Wakil Ketua Dewan Pertimbangan MUI Zainut Tauhid Sa’adi menyebut penganugerahan ini sebagai langkah strategis dan elegan dalam rangka rekonsiliasi sejarah bangsa.

Ia menilai keputusan tersebut menunjukkan kedewasaan bangsa dalam menghargai jasa para pemimpin nasional di masa lalu.

"Keputusan ini adalah penegasan bahwa setiap pemimpin memiliki peran dan jasa besar dalam rangkaian sejarah Indonesia. Kita harus mampu mengambil ibrah dari kepemimpinan mereka untuk masa kini dan masa depan," ungkapnya.

Menurut MUI, momentum ini menjadi kesempatan penting untuk memperkuat persatuan nasional dan menumbuhkan semangat kebangsaan di tengah perbedaan pandangan sejarah.
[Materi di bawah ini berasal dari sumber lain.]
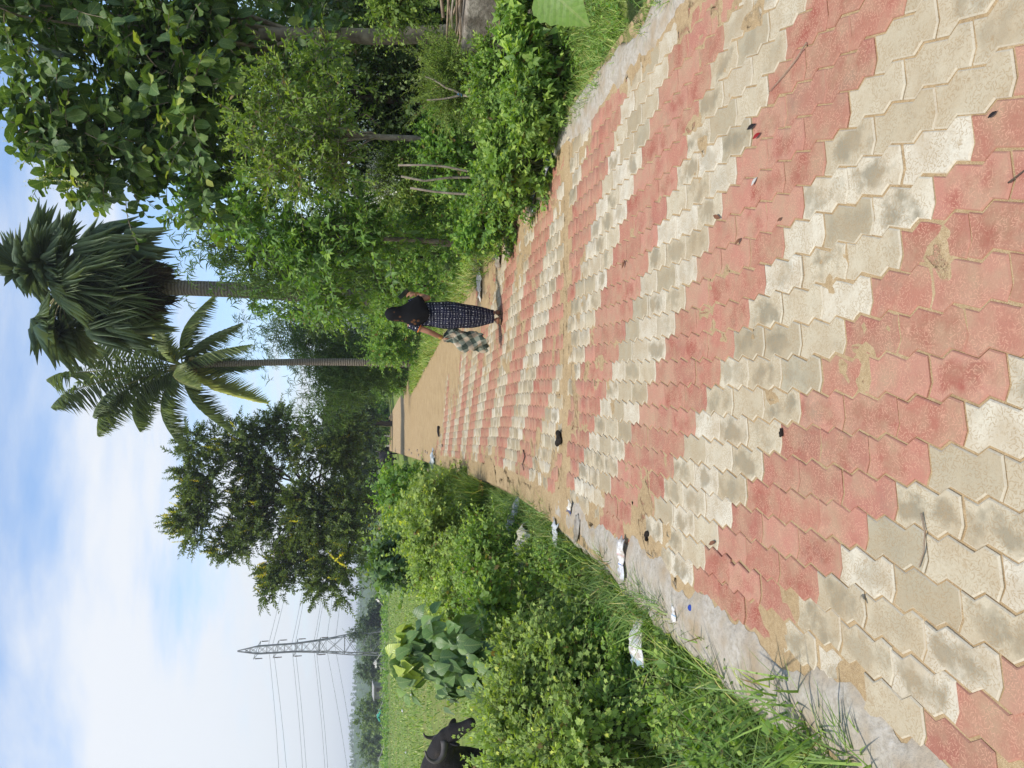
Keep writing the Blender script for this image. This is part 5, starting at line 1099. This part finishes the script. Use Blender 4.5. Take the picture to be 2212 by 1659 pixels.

Zainut mengajak masyarakat untuk mengambil tiga pesan moral dari penganugerahan tersebut, yakni bersikap objektif dan adil dalam menilai sejarah, meneladani semangat perjuangan kedua tokoh, serta mengamalkan nilai-nilai persatuan dan toleransi.

Dua Tokoh, Satu Tujuan: Kebaikan Bangsa

Soeharto dinilai memiliki semangat perjuangan dan dedikasi terhadap kedaulatan negara, termasuk perannya dalam menjaga stabilitas nasional serta meningkatkan kesejahteraan masyarakat melalui pembangunan berkelanjutan.

Sementara itu, Abdurrahman Wahid atau Gus Dur dikenang sebagai sosok yang menjunjung tinggi nilai kemanusiaan, inklusivitas, dan toleransi, serta mengajarkan bahwa kebaikan tidak mengenal batas agama maupun suku.

"Penganugerahan gelar kepada dua tokoh dengan latar belakang dan corak kepemimpinan yang berbeda, yakni militer-pembangunan dan ulama-demokrasi, merupakan bukti nyata bahwa bangsa ini mampu bersatu dalam kebhinekaan," ia mengungkapkan.

MUI juga menekankan pentingnya menjadikan prinsip tasamuh (toleransi), tafahum (saling memahami), dan ta’awun (saling menolong) sebagai landasan dalam kehidupan berbangsa dan bernegara.

"MUI mengajak seluruh elemen bangsa untuk menjunjung tinggi kebesaran jiwa kedua pahlawan ini, mengakhiri segala bentuk polarisasi yang tidak produktif, dan bersatu padu membangun Indonesia yang adil, makmur, dan beradab," tutupnya.